Whitetail Hunting photo

I like to think that I’m a real man. A big, strong manly man. An apex predator and the absolute pinnacle, the crowning achievement of thousands of years of evolutionary progress.

My wife, on the other hand, has always suspected I’m completely delusional, and finally, here’s her proof.


LONDON (Reuters) – Many prehistoric Australian aboriginals could have outrun world 100 and 200 meters record holder Usain Bolt in modern conditions.Some Tutsi men in Rwanda exceeded the current world high jump record of 2.45 meters during initiation ceremonies in which they had to jump at least their own height to progress to manhood. Any Neanderthal woman could have beaten former bodybuilder and current California governor Arnold Schwarzenegger in an arm wrestle. _These and other eye-catching claims are detailed in a book by Australian anthropologist Peter McAllister entitled “Manthropology” and provocatively sub-titled “The Science of the Inadequate Modern Male.”
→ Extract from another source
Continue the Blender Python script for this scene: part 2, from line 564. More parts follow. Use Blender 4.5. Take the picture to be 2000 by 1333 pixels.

“If you’re reading this then you — or the male you have bought it for — are the worst man in history. No ifs, no buts — the worst man, period…As a class we are in fact the sorriest cohort of masculine Homo sapiens to ever walk the planet.”

McAllister said a Neanderthal woman had 10 percent more muscle bulk than modern European man. Trained to capacity she would have reached 90 percent of Schwarzenegger’s bulk at his peak in the 1970s. “But because of the quirk of her physiology, with a much shorter lower arm, she would slam him to the table without a problem,” he said. Manthropology abounds with other examples:
* Roman legions completed more than one-and-a-half marathons a day carrying more than half their body weight in equipment.

* Athens employed 30,000 rowers who could all exceed the achievements of modern oarsmen.

* Australian aboriginals threw a hardwood spear 110 meters or more (the current world javelin record is 98.48).

Why the decline? “We are so inactive these days and have been since the industrial revolution really kicked into gear,” McAllister replied. “These people were much more robust than we were…”We are simply not exposed to the same loads or challenges that people were in the ancient past and even in the recent past so our bodies haven’t developed. Even the level of training that we do, our elite athletes, doesn’t come close to replicating that.”_

OK, so I can’t throw a spear through a mastodon, run about as fast as Jessica Simpson’s purse dog and if I tried a pick-up line on the average Neanderthal woman (I had a friend in college who specialized in this) she’d rip my arms out of their sockets.

Being a smartass, my first reaction to this story was, “who cares, that’s what centerfire rifles, ATVs and anabolic steroids are for, right?” But the book’s premise poses an interesting question: by what yardstick do we measure progress or improvement?

Yes, Neanderthals were rough, tough bad dudes, as were aboriginal hunters, Roman soldiers, Tutsi tribesmen and all of our great-great-grandfathers. And yes, we are all creme-filled pastries in physical comparison. But they were, as we are, a product of the epoch in which they lived. Humans adapt themselves to their surroundings, it’s what we do. Times were tough back then, ergo, the people were, too. Modern existence is not nearly as physically difficult (for most of us, anyway), and as a result, neither are we. We also don’t have 30-year lifespans or live in caves. Life is a series of trade-offs.

Are our modern trade-offs worth the price they’ve extracted from us? In the grand scheme of things are we better or poorer for our modern conveniences? I think hunters, by nature of who we are and what we do, struggle with this basic question more than probably any other group. Would you give up your ATV, your tower blind, and your modern scoped rifle in exchange for the skills and prowess possessed by those ancient hunters? Or can you accept that modern hunting, with all its superflous conveniences, is more a reflection of modern society than we sometimes care to admit?